Crisis On The Rock: Trapped by the Siege of Gibraltar

MARY GARCIA, 37, a feisty Gibraltarian with a British passport, sounded puffed and harassed after pounding up the stairs of her flats near Castle Ramp in pursuit of one of her six children who had gone walkabout. She crosses to Spain every day, as does her Spanish husband, Ramon, who works in his father's bar in La Linea, just across the border.

But yesterday, with lunchtime queues lasting three and a half hours or more - some said they had waited up to six hours - Mary didn't even try.

"These last few days the Spanish Guardia Civil have been strengthened, so yesterday instead of nodding us regular pedestrians through as they usually do, they checked our passports, turning over page after page, and searched us to see if we were smuggling tobacco. It's a bother when you're with children. I'll have to go tomorrow for the weekend shopping. I'm dreading it."

Mary speaks in rapid Andaluz, punching the occasional English word - "shopping" - into the torrent of speech, like most Gibraltarians.

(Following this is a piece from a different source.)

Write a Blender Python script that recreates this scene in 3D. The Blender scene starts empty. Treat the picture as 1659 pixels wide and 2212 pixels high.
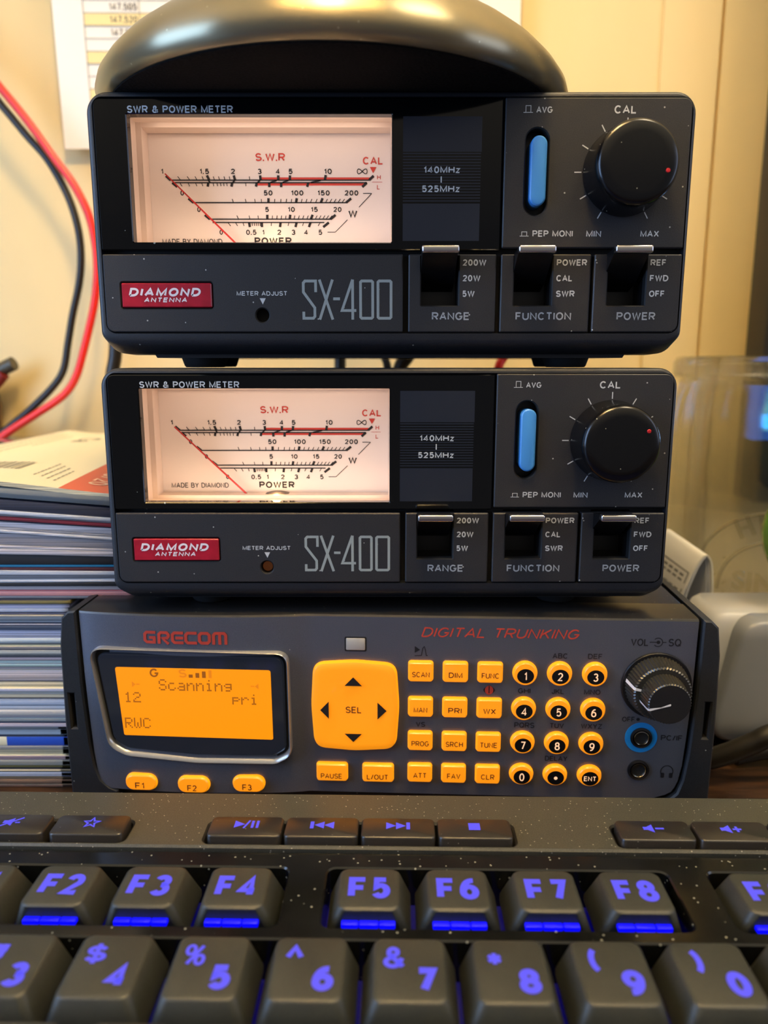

Her neighbour Tracy Spiteri was more forthright. "We feel besieged. What happened when the Algeciras fishermen blockaded the border last week was a siege, and in a late 20th-century Europe that's supposed to have open frontiers. And now Matutes threatens even more restrictions. He's gone berserk." She snorted in disgust.

Tracy's husband, Charlie, "did tobacco" in easier days when Gibraltarian authorities turned a blind eye to nightly trips by fast launches carrying crates of Winston cigarettes to deserted Spanish beaches. That stopped when the Foreign Office threatened direct rule on the colony unless Gibraltar cleaned up its act. The sight of black rubber fast dinghies bobbing in the marina, waiting for a smuggling run across the straits, is a distant memory. Even Madrid concedes that Gibraltar is no longer a red-hot conduit for drug or tobacco smuggling, despite the body searches inflicted upon Mary.

After the tobacco runs ended, Charlie was desperate for work, handing out leaflets for a restaurant to make ends meet for Tracy and their four children. She recalls Charlie's enforced idleness with bitterness. "You'd think that with the thousands of Spaniards who come every day to work on the Rock, they'd find a job for Charlie, who's Gibraltarian born and bred."

But now, she says, with evident pride, "he's got a stable job in the local dockyard. He's had it for six months now."

"Siege mentality" is no mere figure of speech in this British colony born as a fortress, where a joint French and Spanish siege in 1779 lasted two years and ended in Gibraltarian victory. Street names and pub boards are all that remain of Britain's military legacy since the MoD in recent years wound down its operations to almost nothing.

But old loyalties burn bright. Jane Howard, owner of the Cannon Bar, down crooked, cobbled Cannon Lane, said yesterday: "We talk of nothing else but border problems and our bitterness with Madrid, and everyone comes in here, from building workers to dentists.

"I've had customers this morning complaining they've been caught in a Catch 22, with this new passport ruling, because if you've got a Gibraltar- registered car, you have to carry a Gib passport to drive it.

"They're even stopping motorbikes now, poring over every piece of paper you offer them."

Christine Ryan, an Englishwoman who has lived on the rock for 12 years, came into the bar, having braved the border crossing to buy a piece of trimming for a cushion. "It's such a pain. Those queuing were mostly foreign or Spanish who'd got caught trying to go home. The atmosphere is the worst I've known it."

Andrew Hoare, whose family has run the sports shop in Main Street for three generations, has seen business drop this week. He sighed wearily. "We've been through this before under Franco. It's just another siege. My grandfather survived the war. My father survived the closure of the frontier, and I'm having to go through it all again. It turns us against Spain."